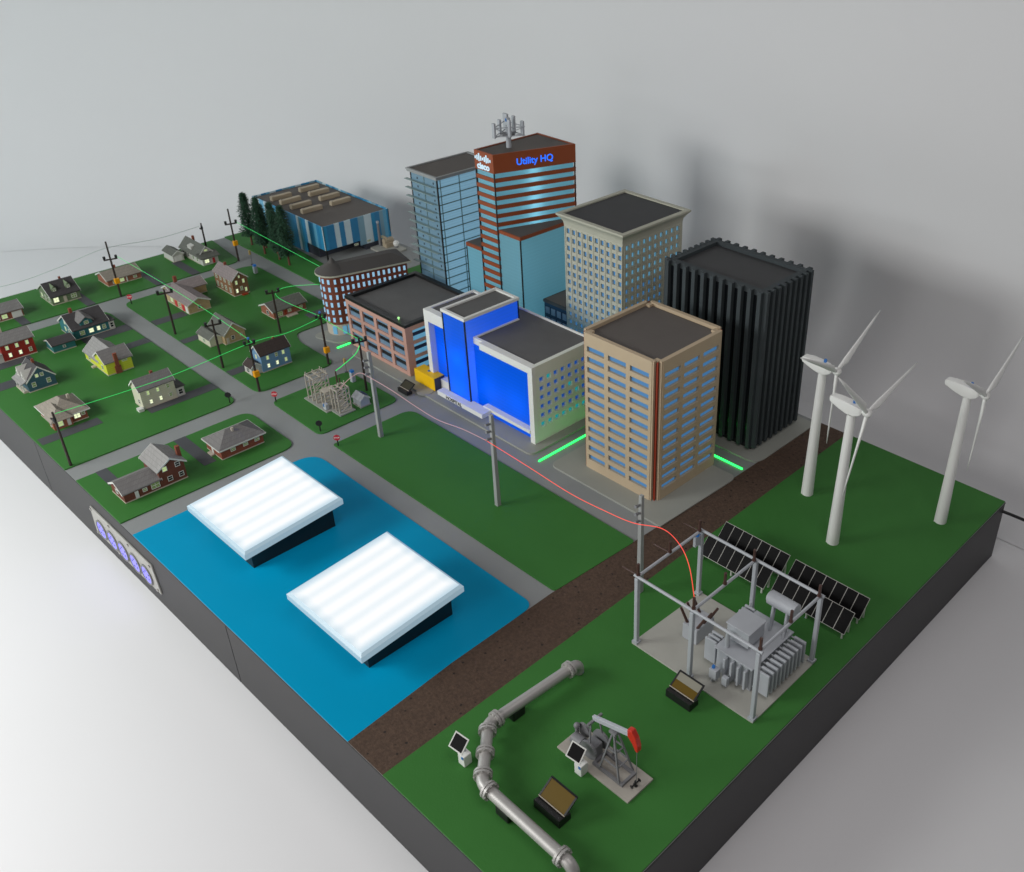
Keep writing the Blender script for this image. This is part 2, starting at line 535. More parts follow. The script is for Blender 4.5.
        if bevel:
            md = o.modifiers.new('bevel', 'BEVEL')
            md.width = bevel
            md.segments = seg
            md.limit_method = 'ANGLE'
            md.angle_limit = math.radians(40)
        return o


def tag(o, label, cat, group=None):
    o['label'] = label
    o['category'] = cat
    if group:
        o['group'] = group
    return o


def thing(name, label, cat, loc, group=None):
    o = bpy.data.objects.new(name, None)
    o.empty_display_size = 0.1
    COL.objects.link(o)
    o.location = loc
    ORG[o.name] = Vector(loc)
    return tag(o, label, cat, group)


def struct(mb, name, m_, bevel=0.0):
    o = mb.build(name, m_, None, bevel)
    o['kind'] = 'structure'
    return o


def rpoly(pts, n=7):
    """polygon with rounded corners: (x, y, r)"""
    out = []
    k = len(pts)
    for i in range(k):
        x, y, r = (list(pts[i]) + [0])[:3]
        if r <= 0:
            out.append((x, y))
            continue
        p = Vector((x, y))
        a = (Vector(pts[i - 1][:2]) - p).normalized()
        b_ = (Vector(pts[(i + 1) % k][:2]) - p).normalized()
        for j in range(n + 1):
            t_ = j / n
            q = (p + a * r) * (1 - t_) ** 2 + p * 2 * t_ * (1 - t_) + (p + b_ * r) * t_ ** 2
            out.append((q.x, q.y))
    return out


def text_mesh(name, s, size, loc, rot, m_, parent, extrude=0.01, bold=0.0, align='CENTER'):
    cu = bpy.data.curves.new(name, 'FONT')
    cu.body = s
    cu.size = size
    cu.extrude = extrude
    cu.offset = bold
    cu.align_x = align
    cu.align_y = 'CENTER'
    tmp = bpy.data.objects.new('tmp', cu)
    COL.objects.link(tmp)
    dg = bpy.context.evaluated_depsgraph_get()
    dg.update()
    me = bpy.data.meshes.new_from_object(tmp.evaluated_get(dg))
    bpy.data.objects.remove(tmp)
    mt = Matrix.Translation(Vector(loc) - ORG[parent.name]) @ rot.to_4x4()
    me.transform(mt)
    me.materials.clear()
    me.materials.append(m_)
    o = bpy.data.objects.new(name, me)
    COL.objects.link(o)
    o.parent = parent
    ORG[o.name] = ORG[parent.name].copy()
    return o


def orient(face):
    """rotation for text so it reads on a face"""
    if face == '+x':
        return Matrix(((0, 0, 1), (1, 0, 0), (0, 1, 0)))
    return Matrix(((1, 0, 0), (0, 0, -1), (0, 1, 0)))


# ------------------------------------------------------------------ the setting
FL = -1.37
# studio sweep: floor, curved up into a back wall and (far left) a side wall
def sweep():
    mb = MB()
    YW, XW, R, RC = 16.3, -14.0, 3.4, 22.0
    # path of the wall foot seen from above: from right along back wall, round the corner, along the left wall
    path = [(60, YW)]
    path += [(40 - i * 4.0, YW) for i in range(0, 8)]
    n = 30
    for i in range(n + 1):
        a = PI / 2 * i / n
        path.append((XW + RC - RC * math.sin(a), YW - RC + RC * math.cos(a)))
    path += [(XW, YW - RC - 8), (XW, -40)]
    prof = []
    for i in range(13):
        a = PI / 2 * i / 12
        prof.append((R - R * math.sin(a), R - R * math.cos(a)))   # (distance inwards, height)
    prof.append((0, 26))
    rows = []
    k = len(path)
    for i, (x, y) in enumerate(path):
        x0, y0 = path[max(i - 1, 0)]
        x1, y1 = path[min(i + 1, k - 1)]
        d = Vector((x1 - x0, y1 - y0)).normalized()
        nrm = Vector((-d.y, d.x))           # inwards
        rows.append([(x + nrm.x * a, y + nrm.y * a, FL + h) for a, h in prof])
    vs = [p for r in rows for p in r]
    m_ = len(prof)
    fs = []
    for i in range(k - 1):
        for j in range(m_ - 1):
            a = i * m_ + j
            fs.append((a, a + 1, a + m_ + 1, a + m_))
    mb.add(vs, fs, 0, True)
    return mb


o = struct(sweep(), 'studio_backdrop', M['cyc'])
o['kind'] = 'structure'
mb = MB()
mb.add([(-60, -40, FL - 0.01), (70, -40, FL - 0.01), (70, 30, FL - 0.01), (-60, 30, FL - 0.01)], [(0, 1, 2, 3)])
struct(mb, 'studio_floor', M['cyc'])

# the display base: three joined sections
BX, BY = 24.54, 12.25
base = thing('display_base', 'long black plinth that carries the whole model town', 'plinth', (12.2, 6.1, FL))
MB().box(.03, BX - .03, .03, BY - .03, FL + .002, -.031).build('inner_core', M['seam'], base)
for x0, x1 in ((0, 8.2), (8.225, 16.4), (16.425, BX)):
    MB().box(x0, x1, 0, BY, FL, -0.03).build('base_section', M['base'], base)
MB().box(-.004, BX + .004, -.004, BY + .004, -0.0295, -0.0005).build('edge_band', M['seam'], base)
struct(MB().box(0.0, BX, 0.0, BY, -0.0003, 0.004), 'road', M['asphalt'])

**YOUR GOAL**
Repeat the data exactly, without the pictures.

**EXERCISE RESULT**
Keep writing the Blender script for this image. This is part 2, starting at line 535. More parts follow. The script is for Blender 4.5.
        if bevel:
            md = o.modifiers.new('bevel', 'BEVEL')
            md.width = bevel
            md.segments = seg
            md.limit_method = 'ANGLE'
            md.angle_limit = math.radians(40)
        return o


def tag(o, label, cat, group=None):
    o['label'] = label
    o['category'] = cat
    if group:
        o['group'] = group
    return o


def thing(name, label, cat, loc, group=None):
    o = bpy.data.objects.new(name, None)
    o.empty_display_size = 0.1
    COL.objects.link(o)
    o.location = loc
    ORG[o.name] = Vector(loc)
    return tag(o, label, cat, group)


def struct(mb, name, m_, bevel=0.0):
    o = mb.build(name, m_, None, bevel)
    o['kind'] = 'structure'
    return o


def rpoly(pts, n=7):
    """polygon with rounded corners: (x, y, r)"""
    out = []
    k = len(pts)
    for i in range(k):
        x, y, r = (list(pts[i]) + [0])[:3]
        if r <= 0:
            out.append((x, y))
            continue
        p = Vector((x, y))
        a = (Vector(pts[i - 1][:2]) - p).normalized()
        b_ = (Vector(pts[(i + 1) % k][:2]) - p).normalized()
        for j in range(n + 1):
            t_ = j / n
            q = (p + a * r) * (1 - t_) ** 2 + p * 2 * t_ * (1 - t_) + (p + b_ * r) * t_ ** 2
            out.append((q.x, q.y))
    return out


def text_mesh(name, s, size, loc, rot, m_, parent, extrude=0.01, bold=0.0, align='CENTER'):
    cu = bpy.data.curves.new(name, 'FONT')
    cu.body = s
    cu.size = size
    cu.extrude = extrude
    cu.offset = bold
    cu.align_x = align
    cu.align_y = 'CENTER'
    tmp = bpy.data.objects.new('tmp', cu)
    COL.objects.link(tmp)
    dg = bpy.context.evaluated_depsgraph_get()
    dg.update()
    me = bpy.data.meshes.new_from_object(tmp.evaluated_get(dg))
    bpy.data.objects.remove(tmp)
    mt = Matrix.Translation(Vector(loc) - ORG[parent.name]) @ rot.to_4x4()
    me.transform(mt)
    me.materials.clear()
    me.materials.append(m_)
    o = bpy.data.objects.new(name, me)
    COL.objects.link(o)
    o.parent = parent
    ORG[o.name] = ORG[parent.name].copy()
    return o


def orient(face):
    """rotation for text so it reads on a face"""
    if face == '+x':
        return Matrix(((0, 0, 1), (1, 0, 0), (0, 1, 0)))
    return Matrix(((1, 0, 0), (0, 0, -1), (0, 1, 0)))


# ------------------------------------------------------------------ the setting
FL = -1.37
# studio sweep: floor, curved up into a back wall and (far left) a side wall
def sweep():
    mb = MB()
    YW, XW, R, RC = 16.3, -14.0, 3.4, 22.0
    # path of the wall foot seen from above: from right along back wall, round the corner, along the left wall
    path = [(60, YW)]
    path += [(40 - i * 4.0, YW) for i in range(0, 8)]
    n = 30
    for i in range(n + 1):
        a = PI / 2 * i / n
        path.append((XW + RC - RC * math.sin(a), YW - RC + RC * math.cos(a)))
    path += [(XW, YW - RC - 8), (XW, -40)]
    prof = []
    for i in range(13):
        a = PI / 2 * i / 12
        prof.append((R - R * math.sin(a), R - R * math.cos(a)))   # (distance inwards, height)
    prof.append((0, 26))
    rows = []
    k = len(path)
    for i, (x, y) in enumerate(path):
        x0, y0 = path[max(i - 1, 0)]
        x1, y1 = path[min(i + 1, k - 1)]
        d = Vector((x1 - x0, y1 - y0)).normalized()
        nrm = Vector((-d.y, d.x))           # inwards
        rows.append([(x + nrm.x * a, y + nrm.y * a, FL + h) for a, h in prof])
    vs = [p for r in rows for p in r]
    m_ = len(prof)
    fs = []
    for i in range(k - 1):
        for j in range(m_ - 1):
            a = i * m_ + j
            fs.append((a, a + 1, a + m_ + 1, a + m_))
    mb.add(vs, fs, 0, True)
    return mb


o = struct(sweep(), 'studio_backdrop', M['cyc'])
o['kind'] = 'structure'
mb = MB()
mb.add([(-60, -40, FL - 0.01), (70, -40, FL - 0.01), (70, 30, FL - 0.01), (-60, 30, FL - 0.01)], [(0, 1, 2, 3)])
struct(mb, 'studio_floor', M['cyc'])

# the display base: three joined sections
BX, BY = 24.54, 12.25
base = thing('display_base', 'long black plinth that carries the whole model town', 'plinth', (12.2, 6.1, FL))
MB().box(.03, BX - .03, .03, BY - .03, FL + .002, -.031).build('inner_core', M['seam'], base)
for x0, x1 in ((0, 8.2), (8.225, 16.4), (16.425, BX)):
    MB().box(x0, x1, 0, BY, FL, -0.03).build('base_section', M['base'], base)
MB().box(-.004, BX + .004, -.004, BY + .004, -0.0295, -0.0005).build('edge_band', M['seam'], base)
struct(MB().box(0.0, BX, 0.0, BY, -0.0003, 0.004), 'road', M['asphalt'])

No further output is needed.